Le fil conducteur des coupures dans l’écosystème entrepreneurial
Par Nathaly Riverin
À force d’essayer de comprendre, j’ai enfin trouvé le fil conducteur entre tous ces organismes que le gouvernement actuel a choisi de couper.
Il s’agit de six organismes qui, depuis des décennies, mobilisent la communauté d’affaires dans toutes les régions du Québec pour soutenir des milliers d’entrepreneurs, tout en réduisant les coûts gouvernementaux liés au soutien à l’entrepreneuriat.
- Espace-inc, en région, offre de l’expertise au service des entreprises innovantes;
- Ose Entreprendre, catalyseur de positivisme, valorise l’entrepreneuriat dès l’école et reconnaît les projets d’affaires;
- La Ruche mobilise le secteur privé autour de projets entrepreneuriaux;
- Persévérance entrepreneuriale permet à des entrepreneurs d’expérience d’aider ceux en difficulté, vivant des enjeux de santé mentale ou financiers;
- Le Réseau M, fleuron mondial du mentorat, rejoint chaque année des milliers d’entrepreneurs, jeunes et moins jeunes;
- Et j’ajoute Alias Entrepreneurs, un OBNL initié par des entrepreneurs pour former et réseauter les très petites entreprises (TPE).

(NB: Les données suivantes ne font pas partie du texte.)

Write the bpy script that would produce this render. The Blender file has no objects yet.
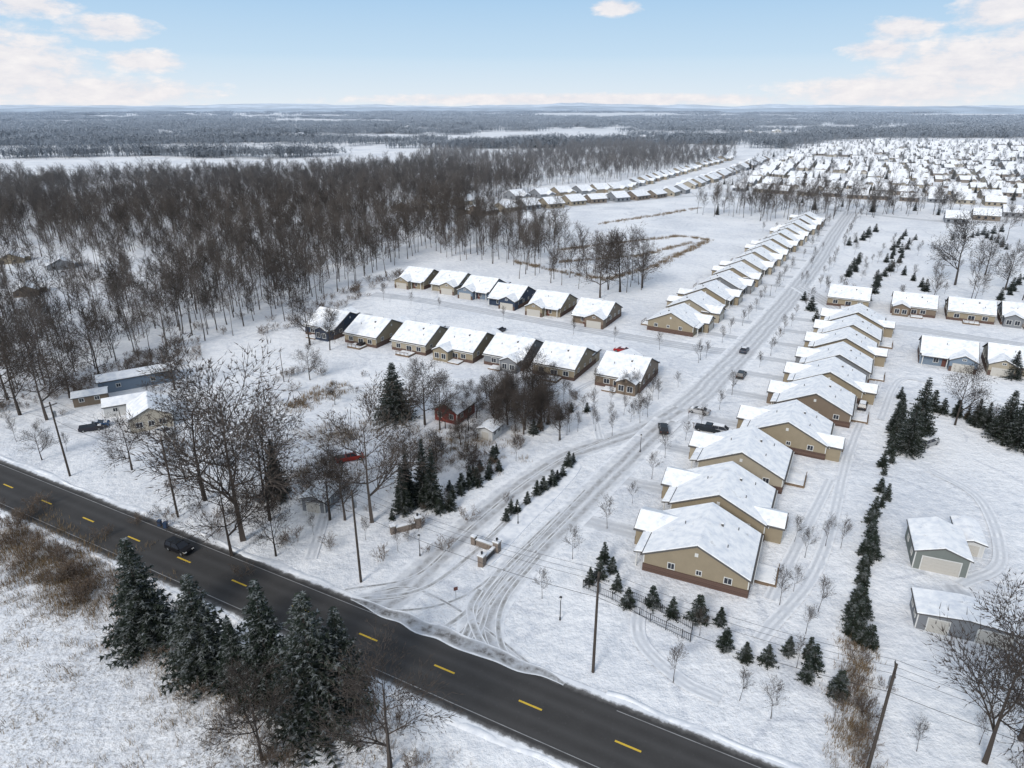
import bpy, math, random
from mathutils import Vector, noise
R=random.Random(7)
H0=65.0
PIT=math.radians(22.2)
# ---------------------------------------------------------------- image pixels to ground positions
def g(u,v):
    """image pixel coordinates cast through the camera -> metres on the ground plane"""
    a=u-512.; b=v-384.
    dn=683*math.sin(PIT)+b*math.cos(PIT); fw=683*math.cos(PIT)-b*math.sin(PIT)
    return Vector((a*H0/dn, fw*H0/dn, 0))
def gl(l): return [g(*p) for p in l]
def tall(v,t):
    b=v-384.; dn=683*math.sin(PIT)+b*math.cos(PIT); fw=683*math.cos(PIT)-b*math.sin(PIT)
    y=fw*H0/dn; b=t-384.; dn=683*math.sin(PIT)+b*math.cos(PIT); fw=683*math.cos(PIT)-b*math.sin(PIT)
    return H0-y*dn/fw
def inpoly(x,y,P):
    c=False; j=len(P)-1
    for i in range(len(P)):
        a=P[i]; b=P[j]
        if (a[1]>y)!=(b[1]>y) and x<(b[0]-a[0])*(y-a[1])/(b[1]-a[1])+a[0]: c=not c
        j=i
    return c
S=Vector((math.cos(math.radians(62)),math.sin(math.radians(62)),0))
Dv=Vector((math.cos(math.radians(-28)),math.sin(math.radians(-28)),0))
scene=bpy.context.scene
def link(o): scene.collection.objects.link(o); return o
# ---------------------------------------------------------------- node helpers
def newmat(name):
    m=bpy.data.materials.new(name); m.use_nodes=True
    nt=m.node_tree; b=nt.nodes['Principled BSDF']
    b.inputs['Specular IOR Level'].default_value=0.25
    return m,nt,b
def sock(nt,inp,v):
    if hasattr(v,'is_linked'): nt.links.new(v,inp)
    else:
        if hasattr(inp.default_value,'__len__') and not hasattr(v,'__len__'): v=[v]*len(inp.default_value)
        if hasattr(inp.default_value,'__len__') and len(inp.default_value)==4 and len(v)==3: v=tuple(v)+(1,)
        inp.default_value=v
def M(nt,op,a,b=0.,c=0.,clamp=False):
    n=nt.nodes.new('ShaderNodeMath'); n.operation=op; n.use_clamp=clamp
    sock(nt,n.inputs[0],a); sock(nt,n.inputs[1],b); sock(nt,n.inputs[2],c); return n.outputs[0]
def mix(nt,f,a,b):
    n=nt.nodes.new('ShaderNodeMix'); n.data_type='RGBA'
    sock(nt,n.inputs[0],f); sock(nt,n.inputs[6],a); sock(nt,n.inputs[7],b); return n.outputs[2]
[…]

Six organismes distincts qui ont bâti des écosystèmes d’entraide et de collaboration, avec des missions complémentaires et cohérentes. Des structures bien rodées, efficaces et profondément ancrées dans le terrain.
Au total, ces organismes mobilisent plus de 3 500 entrepreneurs et experts chaque année, dont la majorité donne du temps, en plus de bénéficier du soutien de nombreux commanditaires privés qui donnent de l’argent. Ils propulsent des dizaines de milliers d’entrepreneurs à toutes les étapes de leur parcours, via de grandes communautés dynamiques, animées, engagées.
Cette mobilisation du secteur privé permet d’en faire beaucoup plus, à moindre coût.
On lève le nez sur les OBNL?
Cette collaboration entre OBNL, secteur privé et secteur public réduit le coût global de ces activités pour l’État, tout en générant des millions en retombées positives pour les régions et en dynamisant l’entrepreneuriat québécois. Il y a tellement de cœur là-dedans. Tellement d’humains, de vécu, de générosité, de savoir-faire.
Et tout ça est balayé pour 20 millions de dollars pour 3 ans en « fausses économies ».
On élimine un écosystème vivant et essentiel. Comme si le moment était bien choisi! Or, on a plus que jamais besoin de cette richesse collective. De tous les entrepreneurs, petits et grands.
À lui seul, le Programme Persévérance entrepreneuriale, financé à hauteur de 1,6M$ pour 3 ans, génère le 20M$ en retombées fiscales uniquement. Et si, en plus, on vous disait qu’il sauve des vies? Ça vaut combien, ça?
Au net, est-ce une vraie économie d’argent pour l’État?
Bien sûr que non. L’État prévoit investir plus de 20 millions dans un nouveau réseau — Accès PME — pour embaucher deux fonctionnaires par MRC. Deux personnes. Que pourront-elles faire, à deux, comparativement au travail accompli par 3 500 entrepreneurs engagés, expérimentés, enracinés dans leur milieu?
Je doute d’ailleurs que les gens au MEIE soient à l’aise avec ces coupures. En réalité, on diminue leur rôle pour le transférer à d’autres instances tantôt IQ, tantôt les MRC. Je doute également que M. Skeete, ministre délégué à l’Économie, accueille favorablement cette décision imposée par le ministre des Finances. Si j’étais ministre responsable de l’entrepreneuriat, et qu’on m’imposait d’abolir tout un écosystème structuré d’accompagnement entrepreneurial — par manque de vision des banquiers de l’État —, je me battrais avec acharnement pour le défendre.
Monsieur le Premier Ministre, ce sont de fausses économies. Elles nuiront profondément et durablement à l’entrepreneuriat québécois.
L’impact collectif sera irréversible, tant sur la création de richesse que sur l’engagement des milliers d’humains qui croient à ces organismes.
Une tape dans le dos pour poursuivre avec plus de vigueur notre mission cruciale aurait été appréciée.